When I said I had already written an article on him, that I was writing another currently about this event, and that he was my biggest inspiration, he told me it meant a lot to him. It’s difficult to know fully if somebody means that, especially when you look at the great quantity of fans they’re obligated to talk to, but I want to believe that he could recognize the depths of my appreciation in that split second, and, in a way, reciprocate.

I got my CD signed and took a picture with him. I was euphoric while drinking a McDonald’s milkshake afterwards. I also felt very wistful. 

I realized that this was a very unique event. I wasn’t sure whether or not it would happen again. 

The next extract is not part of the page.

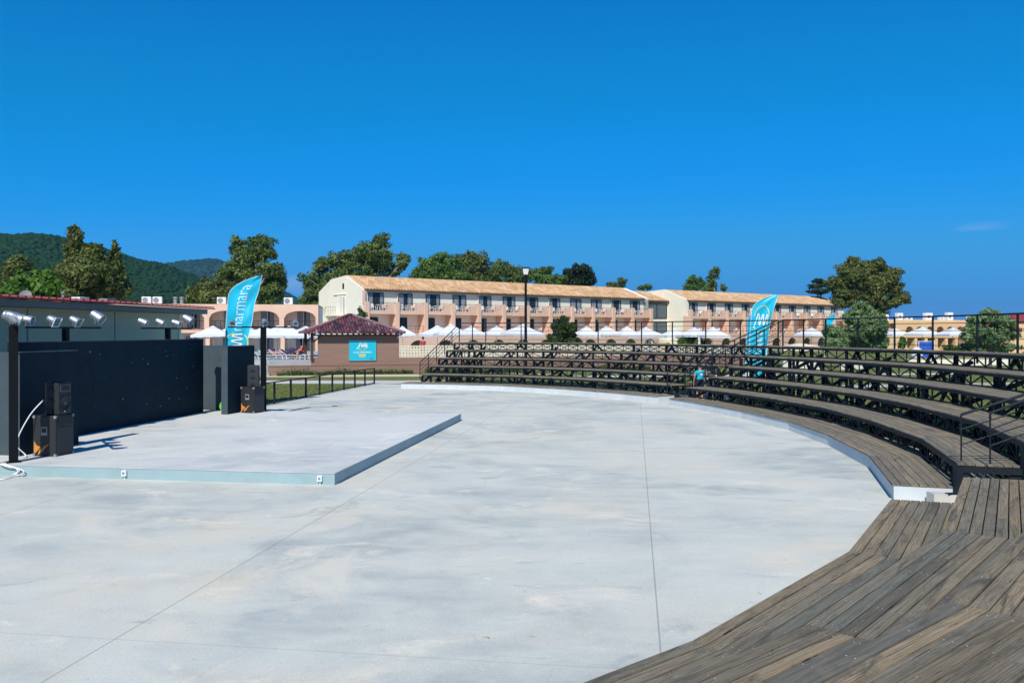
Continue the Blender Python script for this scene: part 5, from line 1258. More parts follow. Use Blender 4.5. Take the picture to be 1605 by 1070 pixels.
tree('eucalyptus_tree', 'green eucalyptus behind the hotel ridge short of the lamp post', 788, 174, [(780, 420, 13, 12), (796, 424, 14, 12), (786, 438, 22, 12), (806, 436, 12, 12)], .52, 'euc', 'palebark', density=24, trunk_r=.35, seed=10)
tree('eucalyptus_tree', 'brownish green tree directly behind the tall lamp post', 818, 178, [(812, 426, 12, 10), (826, 432, 14, 12), (806, 442, 20, 9)], .5, 'brownish', density=24, trunk_r=.3, seed=11)
tree('leafy_tree', 'fresh green tree beyond the ridge just past the lamp post', 852, 176, [(842, 428, 12, 10), (858, 424, 10, 8), (850, 438, 20, 12), (870, 440, 14, 10), (880, 438, 10, 10)], .5, 'mid', density=26, trunk_r=.3, seed=12)
tree('evergreen_tree', 'dense dark evergreen rising over the hotel ridge', 908, 182, [(910, 424, 14, 11), (898, 434, 16, 12), (922, 438, 12, 14), (908, 446, 24, 12), (890, 428, 6, 7)], .5, 'dark', density=36, trunk_r=.35, seed=13)
tree('small_tree', 'small brownish tree over the hotel ridge beyond the dark evergreen', 966, 200, [(974, 440, 7, 7), (968, 448, 12, 7), (956, 448, 5, 6)], .5, 'brownish', density=26, trunk_r=.2, seed=14)
tree('small_tree', 'little green treetop showing above the stair tower roof', 1012, 205, [(1006, 451, 6, 4), (1016, 450, 7, 4)], .5, 'mid', density=30, trunk_r=.15, seed=15)
tree('poplar_tree', 'slender green tree behind the second hotel wing, fuller of two', 1088, 196, [(1084, 440, 8, 10), (1094, 446, 10, 10), (1078, 450, 7, 8), (1104, 450, 10, 8)], .5, 'mid', density=26, trunk_r=.2, seed=16)
tree('poplar_tree', 'slender dark tree with leaning top behind the second hotel wing', 1118, 200, [(1120, 428, 8, 8), (1116, 440, 7, 9), (1120, 452, 10, 8), (1133, 452, 5, 7)], .5, 'euc', 'palebark', density=24, trunk_r=.2, seed=17)
tree('eucalyptus_tree', 'huge dark round eucalyptus beyond the end of the hotel', 1360, 150,
     [(1338, 414, 16, 9), (1352, 420, 24, 14), (1372, 418, 12, 12), (1330, 436, 26, 18), (1372, 444, 26, 20), (1396, 432, 16, 14), (1396, 452, 18, 14), (1350, 456, 34, 20), (1306, 448, 16, 14), (1408, 468, 15, 10), (1386, 478, 20, 14), (1318, 466, 24, 14)], .5, 'brownish', density=40, trunk_r=.5, seed=18, sub=12)
tree('cedar_tree', 'dark layered cedar beside the huge round eucalyptus', 1288, 178, [(1284, 440, 9, 3), (1280, 449, 13, 3.5), (1290, 444, 8, 4), (1284, 458, 16, 4)], .5, 'dark', density=60, trunk_r=.25, seed=19)
tree('olive_tree', 'big silvery olive tree standing behind the bleacher railing', 1345, 74,
     [(1356, 488, 24, 13), (1344, 498, 19, 12), (1376, 500, 18, 14), (1320, 522, 22, 14), (1350, 516, 34, 20), (1378, 524, 18, 18), (1304, 536, 14, 12), (1338, 538, 36, 12), (1372, 542, 20, 10), (1350, 478, 8, 7)], .27, 'olive', density=190, trunk_r=.16, seed=20, elong=2.6, sub=11)
tree('olive_tree', 'smaller silvery olive tree in front of the red roofed houses', 1552, 66,
     [(1548, 496, 20, 10), (1532, 508, 20, 12), (1570, 508, 22, 14), (1522, 526, 18, 14), (1552, 526, 30, 16), (1584, 526, 16, 16), (1540, 544, 30, 8), (1578, 546, 22, 8)], .24, 'olive', density=170, trunk_r=.13, seed=21, elong=2.4)
tree('ornamental_tree', 'dense round dark green tree rising behind the far bleachers', 884, 70, [(884, 505, 9, 9), (876, 516, 12, 10), (893, 516, 11, 10), (884, 528, 20, 12), (870, 534, 12, 8), (898, 534, 12, 8)], .22, 'ornament', density=330, trunk_r=.14, base_z=tz, seed=22)
tree('shrub', 'small conical green shrub on the lawn before the ochre arches', 1416, 84, [(1416, 533, 4, 5), (1415, 541, 7, 6)], .24, 'mid', density=200, trunk_r=.06, seed=23, cat='shrub', limbs=False)
tree('shrub', 'thin yellowish plant above the kiosk roof against the cream gable', 568, 84, [(564, 486, 4, 5), (568, 493, 7, 6), (561, 497, 5, 5)], .26, 'hedge', density=100, trunk_r=.05, base_z=tz, seed=24, cat='shrub', limbs=False)
tree('palm_bush', 'low spiky green palm among the white parasols', 1084, 82, [(1084, 537, 16, 4), (1092, 540, 12, 4), (1074, 541, 8, 4)], .5, 'mid', density=90, trunk_r=.1, base_z=tz, seed=25, cat='palm', elong=4)
tree('shrub', 'low yellow green shrub below the last far parasol', 1493, 84, [(1488, 545, 8, 4), (1500, 547, 7, 4)], .24, 'hedge', density=220, trunk_r=.05, seed=26, cat='shrub', limbs=False)
rs = np.random.RandomState(5)
for k, (s0h, s1h, lab) in enumerate(((-.6, 9.5, 'low ragged green hedge at the foot of the brown kiosk wall'), (10.5, 19, 'low green hedge under the pierced block wall, nearer the kiosk'), (21, 30, 'low green hedge under the brown wall behind the middle bleachers'))):
    t = thing('hedge', lab, 'hedge', WF((s0h + s1h) / 2, .6, 0)); pts = []
    for i in range(2600):
        s = rs.uniform(s0h, s1h); hgt = .22 + .2 * (math.sin(s * 1.9 + k) * .5 + .5) * (math.sin(s * .6) * .4 + .7); p = WF(s, .25 + rs.uniform(0, .5), abs(rs.normal(0, .5)) * hgt + .02); pts.append(tuple(p))
    leaves_mesh('foliage', np.array(pts), .14, M['hedge'], t, rs)
    q = MB(); q.bar(WF(s0h, .45, .08), WF(s1h, .45, .08), .05, .1); q.build('stem', M['bark'], t)
# tufts of grass along the fence and behind the stands
N = 26000; gx = rs.uniform(-34, -5, N); gy = rs.uniform(33, 50.5, N); keep = []
for x, y in zip(gx, gy):
    a = V2.x * x + V2.y * y
    if a < -16.05: keep.append((x, y))
def grass_patch(name, pts, hgt):
    q = np.array(pts); n = len(q); an = rs.uniform(0, 6.28, n); w_ = .02; h = hgt * rs.uniform(.4, 1.2, n); ln = rs.normal(0, .03, (n, 2))
    v = np.zeros((n, 3, 3)); v[:, 0, 0] = q[:, 0] - np.cos(an) * w_; v[:, 0, 1] = q[:, 1] - np.sin(an) * w_; v[:, 1, 0] = q[:, 0] + np.cos(an) * w_; v[:, 1, 1] = q[:, 1] + np.sin(an) * w_; v[:, 2, 0] = q[:, 0] + ln[:, 0]; v[:, 2, 1] = q[:, 1] + ln[:, 1]; v[:, :2, 2] = -.02; v[:, 2, 2] = h
    me = bpy.data.meshes.new(name); me.vertices.add(3 * n); me.vertices.foreach_set('co', v.ravel().astype(np.float32)); me.loops.add(3 * n); me.loops.foreach_set('vertex_index', np.arange(3 * n, dtype=np.int32)); me.polygons.add(n); me.polygons.foreach_set('loop_start', np.arange(0, 3 * n, 3, dtype=np.int32)); me.update(calc_edges=True)
    me.materials.append(M['grassblade']); o = bpy.data.objects.new(name, me); COL.objects.link(o); o['kind'] = 'stuff'; return o
M['grassblade'] = leaf_material('grass_blades', (.075, .12, .02), (.24, .25, .07), .2)
grass_patch('grass', keep, .07)
bx = []
while len(bx) < 22000:
    y = rs.uniform(16, 64); x = rs.uniform(4, 42)
    if abs(x / y) < .66 and (x + 17.2) ** 2 + (y - 26) ** 2 > 29.0 ** 2 and y < 58: bx.append((x, y))
grass_patch('grass', bx, .08)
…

For people that share dark experiences similar to those in the film, this moment was able to offer them comfort and a sense of community. It’s very important that movies like this are made. It means a lot to certain people that the brutal truth is shown — it helps them come to terms with their own troubles, and in becoming aware that whatever happened was not their fault, which the movie expresses with great volume. It should not be shielded from the world, nor should it be romanticized. 

September is Suicide Prevention Month. This film grapples with topics of CSA, SA, and PTSD, which are leading causes towards developing depression and anxiety. This may provoke habits of self-harm and suicidal thoughts or tendencies.

If you have experienced something like this, if you feel alone and helpless, reach out to someone. If you’re scared about the possible repercussions of opening up, remember that receiving help is entirely possible and extremely beneficial in the long run. It is always worth it. Call 988 if you are having a crisis.

At the end of the film, Neil McCormick explains the missing pieces of Brian Lackey’s childhood to him. It hurt, but was necessary. Then, we get a narration from Neil as they lay there on the couch, desolate yet comforted, and it transcends the entire film.

As we sat there listening to the carolers, I wanted to tell Brian that it was over now and that everything would be okay. But that was a lie; plus, I couldn’t speak anyway.